On the other hand, one will have to give Him eyes out of which there will speak an almighty compassion, such as alone is capable of seeing inner Being and not eyes which are there to receive impressions, but rather in order to go out, with the whole soul into the joys and sufferings of others.

Moreover, this Christ will have a forehead which one could not imagine as harbouring thoughts on sense impressions of earth. It will be a brow that projects somewhat over the eyes, vaulting over that part of the brain; yet, at the same time, it will not be a “thinker's brow” that ponders over what already exists, but rather Wonder will have to express itself from this brow that projects above the eyes and gently arches back over the head, thus expressing what may be called Wonder over the Mysteries of the World. That must be a head such as man cannot meet with in physical humanity.

Every portrayal of the Christ should really be something like the Ideal of the Christ-figure. And the feeling which aspires towards this ideal whenever in the course of evolution man struggles to achieve it — in so far as humanity strives artistically to present this Highest Ideal, through the help of Spiritual Science, must there be this feeling: You may not look to something which already exists, if you wish to portray “the Christ”; rather, you must cause to become a power, active in yourself to permeate your whole being, everything that you can achieve through spiritual absorption in the spiritual course of the world, through the three momentous impulses — Wonder, Compassion, and Conscience.

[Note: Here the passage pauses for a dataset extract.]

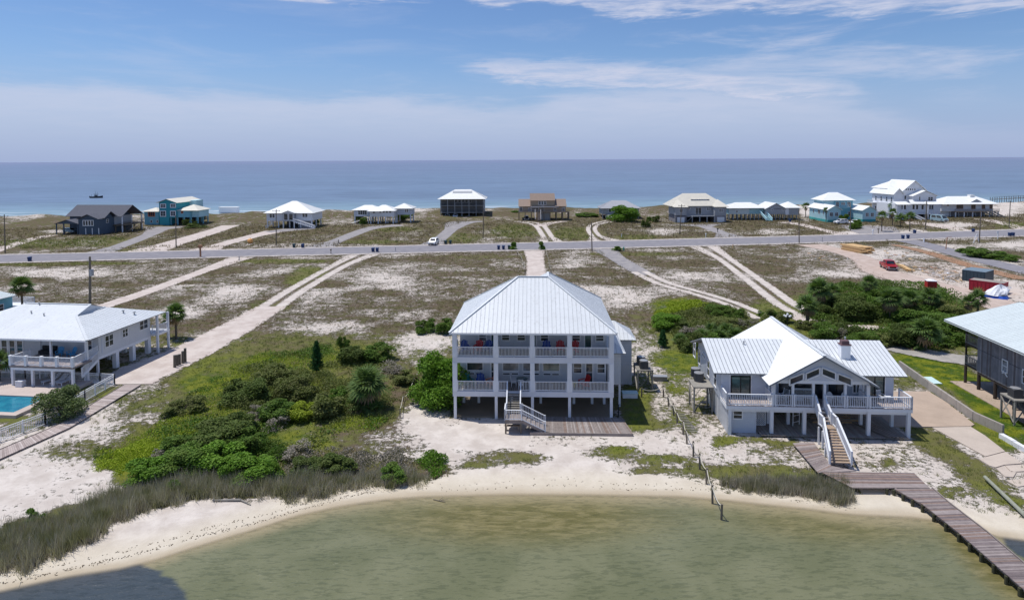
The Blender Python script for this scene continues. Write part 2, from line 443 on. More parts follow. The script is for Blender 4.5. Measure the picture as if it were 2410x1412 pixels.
# bare sand patches and denser growth beyond the road
for a in [(60, 520, 70, 6, .30), (130, 545, 30, 4, .2), (330, 520, 20, 8, .35), (560, 495, 60, 6, .25), (500, 545, 30, 5, .45), (790, 500, 40, 6, .2), (800, 525, 40, 5, .35), (980, 500, 40, 10, .2),
          (950, 545, 40, 8, .35), (950, 565, 60, 6, .45), (1140, 505, 20, 6, .3), (1180, 520, 40, 5, .5), (1380, 500, 30, 4, .3), (1560, 545, 40, 8, .35), (1590, 490, 30, 4, .05), (1680, 490, 60, 3, .05),
          (1830, 545, 50, 8, .3), (1740, 550, 40, 6, .5), (1900, 500, 20, 15, .05), (2040, 545, 60, 12, .05), (2150, 550, 90, 10, .08), (2250, 530, 60, 6, .15), (2370, 495, 50, 14, .05),
          (2230, 560, 100, 6, .3), (2330, 580, 90, 12, .25), (2200, 585, 90, 9, .15), (2400, 570, 40, 7, .2)]:
    blob(a[0], a[1], a[2], a[3], a[4], soft=0.6)
for a in [(100, 575, 110, 12), (250, 570, 90, 14), (330, 590, 60, 6), (450, 515, 30, 8), (880, 570, 80, 5), (930, 540, 60, 6), (1080, 560, 60, 12), (1210, 545, 60, 18), (1350, 550, 70, 16), (1500, 560, 60, 7), (1650, 565, 60, 6), (1900, 565, 60, 7), (2230, 545, 50, 6), (2380, 530, 40, 8), (2360, 545, 50, 6)]:
    blob(a[0], a[1], a[2], a[3], .80, .5, soft=0.5)
# between the road and the front houses
for a in [(110, 640, 110, 14, .30), (60, 690, 90, 20, .45), (260, 640, 120, 12, .35), (380, 640, 70, 10, .4), (480, 680, 130, 26, .22), (420, 740, 60, 22, .2), (600, 640, 70, 14, .4), (760, 700, 60, 30, .30), (880, 660, 100, 24, .22),
          (990, 630, 110, 14, .35), (960, 700, 90, 20, .4), (900, 740, 80, 14, .45), (1000, 800, 60, 22, .18), (760, 770, 110, 20, .35), (1340, 620, 35, 12, .4), (1390, 690, 90, 22, .3), (1480, 720, 70, 25, .3), (1560, 640, 60, 16, .42), (1660, 660, 90, 24, .35),
          (1580, 690, 60, 15, .4), (1720, 650, 50, 15, .4), (1900, 640, 70, 12, .4), (1990, 640, 60, 10, .25), (1830, 600, 60, 8, .45), (2150, 620, 150, 28, .10), (2250, 660, 120, 24, .08), (1960, 590, 60, 14, .08), (2060, 600, 70, 14, .10), (2350, 700, 90, 30, .08), (2350, 620, 60, 10, .3),
          (1500, 860, 26, 30, .35), (1540, 900, 30, 60, .40), (1570, 960, 40, 40, .35)]:
    blob(a[0], a[1], a[2], a[3], a[4], soft=0.55)
for a in [(60, 622, 120, 5, .5), (240, 620, 100, 4, .55), (660, 615, 130, 5, .6), (1100, 605, 150, 5, .4), (1500, 598, 130, 5, .5), (730, 640, 40, 14, .7), (700, 660, 30, 14, .7), (640, 720, 50, 14, .5)]:
    blob(a[0], a[1], a[2], a[3], .9, a[4], soft=0.4)
for a in [(1010, 610, 60, 6), (870, 610, 60, 5), (900, 690, 50, 8), (770, 670, 50, 8), (1060, 720, 50, 12), (1400, 640, 70, 10), (1470, 665, 60, 8), (1600, 620, 90, 8), (1800, 630, 70, 14), (1870, 690, 80, 18), (2010, 660, 60, 6), (150, 610, 110, 5), (260, 670, 60, 6), (60, 660, 60, 6), (430, 665, 60, 5), (520, 640, 50, 4)]:
    blob(a[0], a[1], a[2], a[3], .82, .1, soft=0.5)
blob(2180, 622, 150, 22, .40, .05, soft=.6); blob(2280, 660, 100, 20, .36, .05, soft=.6); blob(1960, 600, 60, 14, .45, .0, soft=.6); blob(2180, 640, 140, 26, k=.5, soft=.6); blob(2060, 625, 90, 14, k=.5, soft=.6); blob(2290, 690, 120, 22, k=.6, soft=.6)
# the green lot on the left
for a in [(700, 830, 160, 40, .85, .55, .1), (560, 870, 150, 45, .95, .7, .45), (430, 950, 110, 30, .8, .6, .1), (640, 980, 180, 90, .97, .8, .5), (400, 1040, 110, 55, .85, .7, .4), (300, 1090, 90, 45, .95, .85, .8),
          (560, 1080, 170, 60, .97, .7, .3), (820, 880, 120, 70, .95, .65, .3), (840, 1020, 110, 40, .75, .45, .1), (760, 1080, 120, 40, .85, .4, .1), (925, 900, 60, 50, .9, .4, 0), (930, 1040, 80, 40, .4, .3, 0),
          (880, 975, 60, 20, .6, .6, .2), (350, 985, 60, 14, .35, .5, 0), (255, 1010, 60, 16, .30, .5, 0), (130, 1060, 90, 22, .35, .6, 0), (100, 1150, 130, 50, .10, .4, 0), (200, 1120, 70, 30, .15, .4, 0), (30, 1190, 90, 40, .12, .4, 0), (20, 1020, 60, 30, .15, .4, 0),
          (220, 1060, 90, 20, .6, .6, .1), (520, 820, 60, 16, .7, .7, .2), (500, 905, 90, 25, .95, .8, .8), (830, 835, 80, 25, .95, .8, .5), (590, 1030, 60, 30, .95, .8, .7), (700, 1040, 90, 20, .95, .8, .7), (800, 1000, 40, 14, .9, .8, .6)]:
    blob(a[0], a[1], a[2], a[3], a[4], a[5], a[6], soft=0.4)
# strip along the pool fence
blob(240, 930, 70, 18, .85, .6, .2); blob(330, 880, 60, 12, .8, .6, .1); blob(60, 1000, 90, 16, .6, .6, 0, ang=-14); blob(120, 1030, 130, 12, .12, .4, 0, ang=-22)
blob(20, 985, 60, 12, .8, .6, .2)
# sand yard and beach of the middle house
blob(1000, 990, 60, 45, .03, .3, 0); blob(1120, 1030, 150, 40, .02, .3, 0); blob(1300, 1090, 200, 55, .02, .3, 0); blob(1500, 1050, 120, 24, .15, .4, 0)
blob(1440, 1065, 70, 14, .55, .75, .1); blob(1540, 1080, 70, 14, .55, .7, .1); blob(1560, 1105, 50, 8, .5, .6, 0); blob(1185, 1080, 90, 16, .42, .6, 0); blob(1115, 1095, 28, 8, .7, .75, 0); blob(1640, 1110, 40, 20, .6, .5, 0)
blob(1500, 950, 34, 60, .85, .75, .5); blob(1530, 1000, 40, 14, .6, .75, .3)
# grass around the right-hand houses
blob(1600, 850, 60, 34, .98, 1, .75); blob(1600, 720, 70, 18, .97, .95, .9); blob(1510, 770, 40, 50, .6, .4, .0); blob(1640, 790, 110, 40, .95, .75, .3); blob(1850, 720, 80, 18, .75, .6, .1)
blob(1780, 770, 70, 40, .9, .8, .3); blob(1870, 770, 60, 22, .98, 1, .8); blob(2060, 745, 260, 60, .9, .8, .3); blob(2220, 800, 160, 20, .98, .95, .7); blob(1640, 930, 40, 30, .5, .7, .2)
blob(2200, 870, 100, 34, 1, 1, 1, soft=.25, ang=18); blob(2330, 950, 130, 34, 1, 1, 1, soft=.25, ang=34); blob(2380, 1000, 60, 60, 1, 1, 1, soft=.25); blob(2430, 900, 120, 50, 1, 1, 1, soft=.25)
blob(2140, 890, 30, 20, .75, .7, .2); blob(1880, 1080, 100, 30, .25, .6, 0); blob(1700, 1040, 26, 16, .8, .85, .4); blob(1760, 1035, 60, 8, .6, .8, .3); blob(1850, 1048, 40, 10, .8, .85, .4)
blob(1800, 1060, 120, 14, .35, .6, 0); blob(2010, 1060, 60, 16, .12, .5, 0); blob(2080, 1085, 60, 16, .25, .6, 0); blob(2200, 1040, 70, 30, .80, .75, .3, ang=35); blob(2290, 1110, 70, 26, .78, .75, .3, ang=35); blob(2360, 1170, 80, 26, .75, .7, .3, ang=30)
blob(2250, 1160, 60, 14, .7, .75, .1); blob(2300, 1180, 60, 16, .4, .6, 0, ang=20); blob(2330, 1025, 60, 20, .95, .9, .7, ang=34)
blob(2375, 478, 60, 8, .97, .3); blob(100, 505, 200, 7, .8, .2); blob(540, 503, 120, 5, .88, .35); blob(1300, 498, 300, 6, .8, .2)
blob(1820, 1115, 170, 18, .85, .7, .3, ang=3); blob(2350, 1240, 90, 18, 0, 0, 0)
blob(1510, 900, 30, 40, .7, .8, .4); blob(1600, 985, 30, 14, .6, .8, .3); blob(1625, 1000, 26, 24, .6, .8, .3); blob(1560, 1000, 24, 10, .55, .8, .2); blob(1590, 905, 30, 26, .75, .85, .5); blob(1500, 985, 26, 34, .9, .85, .5); blob(1730, 1035, 50, 8, .7, .85, .4); blob(2090, 1088, 14, 8, .8, .9, .5); blob(1235, 1075, 30, 8, .7, .75, .2); blob(1455, 1058, 40, 9, .8, .85, .5); blob(1565, 1078, 45, 8, .75, .8, .4); blob(1530, 1108, 40, 6, .7, .8, .3)
# soft bed of the reeds along the left shore
for x_, y_ in [(0, 1270), (90, 1240), (180, 1215), (270, 1200), (360, 1170), (450, 1150), (560, 1145), (680, 1140), (800, 1125), (900, 1115), (980, 1110)]:
    blob(x_, y_, 75, 26, .9, .35, .05, soft=.3)
dsh = GY - shore(GX)
beach = 1 - sst(dsh, 1.8 + 0.8 * GF, 3.4 + 0.8 * GF)
keep = ((PX > 1640) & (PX < 2010)) | (PX < 240)
keep = (PX > 1640) & (PX < 2010)
beach = np.where(keep, 1 - sst(dsh, 0.6, 1.4), beach)
clean = inpoly(PX, PY, [(-900, 1600), (-900, 1420), (-60, 1352), (58, 1340), (163, 1302), (225, 1270), (250, 1238), (350, 1200), (467, 1176), (700, 1180), (860, 1142), (1000, 1138), (1100, 1100), (1600, 1120), (1640, 1300), (600, 1700)])
beach = np.maximum(beach, clean)
C *= (1 - beach); L *= (1 - beach)
dse = seashore(GX) - GY
C = np.where(GY > 100, C * sst(dse, 4, 14), C)
# wet strip next to the waterline
W = (1 - sst(dsh, 0.05, 0.9)) * (GY < 120)
D = (1 - sst(dsh, 1.2, 4.5)) * (GY < 120)
ny, nx = GX.shape
idx = np.arange(nx * ny).reshape(ny, nx)
q = np.stack([idx[:-1, :-1], idx[:-1, 1:], idx[1:, 1:], idx[1:, :-1]], -1).reshape(-1, 4)
V = np.stack([GX, GY, GZ], -1).reshape(-1, 3)
cols = np.stack([C, G, L, np.ones_like(C)], -1).reshape(-1, 4)
cols2 = np.stack([W, D, K, np.ones_like(C)], -1).reshape(-1, 4)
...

Many admirers of that sculptured Group have desired to have reproductions of it. They will find them in the work which will appear before Christmas and which will contain in 105 reproductions the architectural and sculptural motives of the burnt building, the reproductions of the Christ Group and the cupola paintings.

Through the appearance of the lecture series of 1911–1912 — “Evolution from the Aspect of the Realities,” “Earthly and Cosmic Man,” “The Bhagavad Gita and the Epistles of St. Paul” — we have endeavoured to bring important yearly rhythms of Rudolf Steiner's activity into the life of to-day.